Yiddish 2A is a continuation of first year level Yiddish. The central feature of both Yiddish 2A and 2B will be the more advanced teaching of Yiddish as a living language, as a tool for both written and spoken communication. The course is designed for students who wish to improve their knowledge of the subject both in its literary and conversational form. The course will include use of non-literary texts and exercises to develop grammatical, syntactic and idiomatic mastery of the language. An additional component will utilise Yiddish literary texts of Australia as well as of other countries. Completion of parts A and B will prepare students to continue to an eventual major in the subject.

JWC2280/3280 Jewish philosophy and Kabbalah
Second semester, Clayton

From the 11th to the 13th centuries Jewish expression underwent a remarkable renaissance that saw the birth of its greatest philosophical and mystical exponents. We will study Maimonides' Guide for the Perplexed as a universalistic philosophy of religion, as well as an exponent of the particulars of Jewish law. The second half of the course will examine the extraordinary rise of Kabbalah, the Jewish mystical tradition that flourished in Spain from the end of the 13th century.
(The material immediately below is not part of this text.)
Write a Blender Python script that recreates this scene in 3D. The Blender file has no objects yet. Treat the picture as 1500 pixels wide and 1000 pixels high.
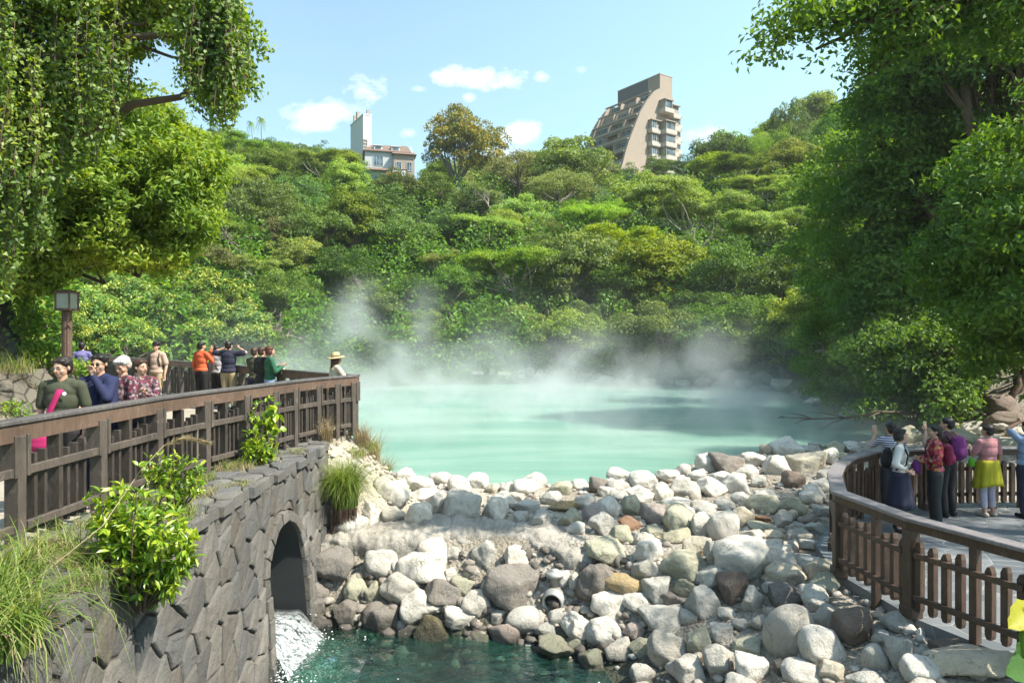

Besides considering the relations between Maimonides and the mystics we will also examine the different but equally daring reading techniques of philosophers and mystics alike.

CLS2840/3840 Modern Jewish literature: writing across the languages
First semester, Clayton

Over the last one hundred years, Jewish writers throughout the world have composed a remarkable array of works that deal with the modern experience. Students will analyse a variety of modern Jewish creative writing and consider the following questions: How did the writers understand modernism and their own identities as ‘modern’ writers? How did they deal with issues of Jewishness and the intersection of the Jewish and the modern? What were the influences in their writings from European and American literature? How did they place their work in the larger framework of Jewish literature? What language did they choose to write in and what was the significance of that choice?